▶ [Stated goal]: Skip the pictures and repeat each line of the data exactly.

# # #

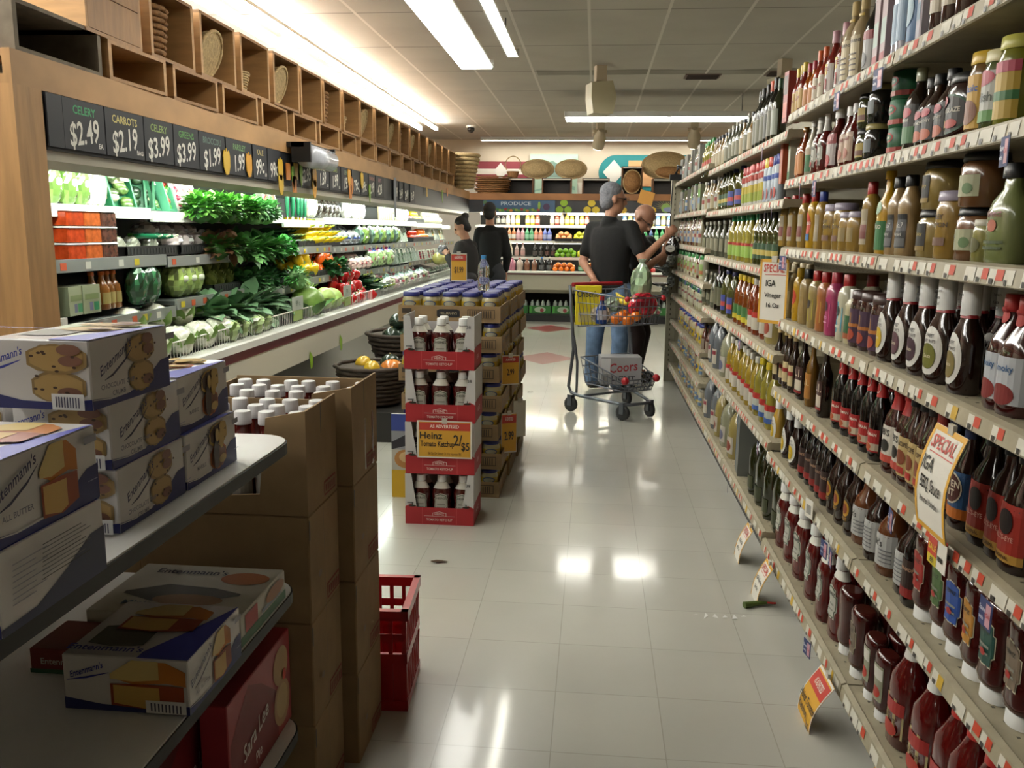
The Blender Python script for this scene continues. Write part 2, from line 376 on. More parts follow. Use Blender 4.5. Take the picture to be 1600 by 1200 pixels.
BBQ = gl('#24100b'); KET = gl('#5c0d0b'); KETD = gl('#46100e'); MUS = gl('#a5833a', .25); YEL = gl('#c99a12', .3); PALE = gl('#b39a62', .25); OLIVE = gl('#2a2c12'); OILY = gl('#9c8a2c', .1); SOY = gl('#0d0706')
WC = mat('#d9d9d6', .35); BC = mat('#101114', .35); RC = mat('#8f1414', .35); YC = mat('#c9a11a', .4)
R = lambda *a: ('r', *a)
def shield(u, v, ru, rv, c): return ('f', [(u-ru, v-rv*.5, v+rv*.45), (u-ru*.78, v-rv*.6, v+rv*.5), (u-ru*.76, v-rv, v+rv*.85), (u, v-rv, v+rv*1.05), (u+ru*.76, v-rv, v+rv*.85), (u+ru*.78, v-rv*.6, v+rv*.5), (u+ru, v-rv*.5, v+rv*.45)], c)
def heinz(c, v=.42, s=1.0, ru=.55, rv=.2, hz='#20201c', frame='#dedcd0'):
    return [shield(0, v, ru, rv, frame), shield(0, v, ru*.92, rv*.94, c), shield(0, v, ru*(.8 if hz == '#20201c' and frame == '#dedcd0' else .9), rv*(.84 if frame == '#dedcd0' else .93), '#bdbcb0' if frame == '#dedcd0' else c), ('t', 'HEINZ', 0, v+rv*.5, .062*s, hz), R(-ru*.5, v-rv*.2, ru*.5, v-rv*.08, '#8a8a80'), R(-ru*.5, v-rv*.5, ru*.5, v-rv*.4, '#8a8a80')]
def sbr(c): return [('e', 0, .3, .72, .23, '#dcdad2'), ('t', 'SWEET', 0, .44, .045, '#3a3436', .9), ('t', "BABY RAY'S", 0, .39, .042, '#3a3436', .8), ('e', 0, .25, .42, .12, c), ('t', 'Sauce', 0, .25, .05, '#e8dcc0', .8),
   ('t', "SWEET BABY RAY'S", 0, .86, .028, '#2c2c2c', .9), ('t', 'The Sauce', 0, .8, .045, '#2c2c2c', .9), ('t', 'is the Boss!', 0, .745, .042, '#2c2c2c', .9)]
S = {}
def reg(k, *a, **q): S[k] = (a, q)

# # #

▶ [Solved problem]:
The Blender Python script for this scene continues. Write part 2, from line 376 on. More parts follow. Use Blender 4.5. Take the picture to be 1600 by 1200 pixels.
BBQ = gl('#24100b'); KET = gl('#5c0d0b'); KETD = gl('#46100e'); MUS = gl('#a5833a', .25); YEL = gl('#c99a12', .3); PALE = gl('#b39a62', .25); OLIVE = gl('#2a2c12'); OILY = gl('#9c8a2c', .1); SOY = gl('#0d0706')
WC = mat('#d9d9d6', .35); BC = mat('#101114', .35); RC = mat('#8f1414', .35); YC = mat('#c9a11a', .4)
R = lambda *a: ('r', *a)
def shield(u, v, ru, rv, c): return ('f', [(u-ru, v-rv*.5, v+rv*.45), (u-ru*.78, v-rv*.6, v+rv*.5), (u-ru*.76, v-rv, v+rv*.85), (u, v-rv, v+rv*1.05), (u+ru*.76, v-rv, v+rv*.85), (u+ru*.78, v-rv*.6, v+rv*.5), (u+ru, v-rv*.5, v+rv*.45)], c)
def heinz(c, v=.42, s=1.0, ru=.55, rv=.2, hz='#20201c', frame='#dedcd0'):
    return [shield(0, v, ru, rv, frame), shield(0, v, ru*.92, rv*.94, c), shield(0, v, ru*(.8 if hz == '#20201c' and frame == '#dedcd0' else .9), rv*(.84 if frame == '#dedcd0' else .93), '#bdbcb0' if frame == '#dedcd0' else c), ('t', 'HEINZ', 0, v+rv*.5, .062*s, hz), R(-ru*.5, v-rv*.2, ru*.5, v-rv*.08, '#8a8a80'), R(-ru*.5, v-rv*.5, ru*.5, v-rv*.4, '#8a8a80')]
def sbr(c): return [('e', 0, .3, .72, .23, '#dcdad2'), ('t', 'SWEET', 0, .44, .045, '#3a3436', .9), ('t', "BABY RAY'S", 0, .39, .042, '#3a3436', .8), ('e', 0, .25, .42, .12, c), ('t', 'Sauce', 0, .25, .05, '#e8dcc0', .8),
   ('t', "SWEET BABY RAY'S", 0, .86, .028, '#2c2c2c', .9), ('t', 'The Sauce', 0, .8, .045, '#2c2c2c', .9), ('t', 'is the Boss!', 0, .745, .042, '#2c2c2c', .9)]
S = {}
def reg(k, *a, **q): S[k] = (a, q)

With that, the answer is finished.